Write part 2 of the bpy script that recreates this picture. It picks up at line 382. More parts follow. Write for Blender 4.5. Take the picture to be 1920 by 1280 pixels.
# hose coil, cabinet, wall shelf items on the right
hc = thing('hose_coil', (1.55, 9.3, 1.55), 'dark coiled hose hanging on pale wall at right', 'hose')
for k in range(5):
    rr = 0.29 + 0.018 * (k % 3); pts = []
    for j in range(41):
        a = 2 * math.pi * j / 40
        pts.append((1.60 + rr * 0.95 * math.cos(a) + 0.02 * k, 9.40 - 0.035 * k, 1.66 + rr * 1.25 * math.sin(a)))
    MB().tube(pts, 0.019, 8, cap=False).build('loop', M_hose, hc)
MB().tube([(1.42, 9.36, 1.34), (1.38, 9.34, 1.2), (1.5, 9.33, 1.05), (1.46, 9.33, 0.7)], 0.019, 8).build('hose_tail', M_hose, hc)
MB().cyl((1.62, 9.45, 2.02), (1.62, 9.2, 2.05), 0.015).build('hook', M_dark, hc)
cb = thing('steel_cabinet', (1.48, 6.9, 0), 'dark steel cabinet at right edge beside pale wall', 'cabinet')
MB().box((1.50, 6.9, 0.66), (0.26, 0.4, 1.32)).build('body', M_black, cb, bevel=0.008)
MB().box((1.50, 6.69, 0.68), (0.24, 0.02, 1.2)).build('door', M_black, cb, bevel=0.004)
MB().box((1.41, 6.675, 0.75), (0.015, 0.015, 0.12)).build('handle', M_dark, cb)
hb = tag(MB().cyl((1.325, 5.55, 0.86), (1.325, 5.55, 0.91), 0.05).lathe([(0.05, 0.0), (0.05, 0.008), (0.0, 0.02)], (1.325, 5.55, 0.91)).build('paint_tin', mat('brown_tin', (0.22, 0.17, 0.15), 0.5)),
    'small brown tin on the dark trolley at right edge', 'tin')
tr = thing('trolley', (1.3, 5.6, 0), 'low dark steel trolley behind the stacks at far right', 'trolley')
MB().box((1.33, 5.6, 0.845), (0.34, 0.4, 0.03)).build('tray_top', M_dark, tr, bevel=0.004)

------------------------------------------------

=== TASK DESCRIPTION ===
Give the listing again, word for word.

=== PROBLEM SOLUTION ===
Write part 2 of the bpy script that recreates this picture. It picks up at line 382. More parts follow. Write for Blender 4.5. Take the picture to be 1920 by 1280 pixels.
# hose coil, cabinet, wall shelf items on the right
hc = thing('hose_coil', (1.55, 9.3, 1.55), 'dark coiled hose hanging on pale wall at right', 'hose')
for k in range(5):
    rr = 0.29 + 0.018 * (k % 3); pts = []
    for j in range(41):
        a = 2 * math.pi * j / 40
        pts.append((1.60 + rr * 0.95 * math.cos(a) + 0.02 * k, 9.40 - 0.035 * k, 1.66 + rr * 1.25 * math.sin(a)))
    MB().tube(pts, 0.019, 8, cap=False).build('loop', M_hose, hc)
MB().tube([(1.42, 9.36, 1.34), (1.38, 9.34, 1.2), (1.5, 9.33, 1.05), (1.46, 9.33, 0.7)], 0.019, 8).build('hose_tail', M_hose, hc)
MB().cyl((1.62, 9.45, 2.02), (1.62, 9.2, 2.05), 0.015).build('hook', M_dark, hc)
cb = thing('steel_cabinet', (1.48, 6.9, 0), 'dark steel cabinet at right edge beside pale wall', 'cabinet')
MB().box((1.50, 6.9, 0.66), (0.26, 0.4, 1.32)).build('body', M_black, cb, bevel=0.008)
MB().box((1.50, 6.69, 0.68), (0.24, 0.02, 1.2)).build('door', M_black, cb, bevel=0.004)
MB().box((1.41, 6.675, 0.75), (0.015, 0.015, 0.12)).build('handle', M_dark, cb)
hb = tag(MB().cyl((1.325, 5.55, 0.86), (1.325, 5.55, 0.91), 0.05).lathe([(0.05, 0.0), (0.05, 0.008), (0.0, 0.02)], (1.325, 5.55, 0.91)).build('paint_tin', mat('brown_tin', (0.22, 0.17, 0.15), 0.5)),
    'small brown tin on the dark trolley at right edge', 'tin')
tr = thing('trolley', (1.3, 5.6, 0), 'low dark steel trolley behind the stacks at far right', 'trolley')
MB().box((1.33, 5.6, 0.845), (0.34, 0.4, 0.03)).build('tray_top', M_dark, tr, bevel=0.004)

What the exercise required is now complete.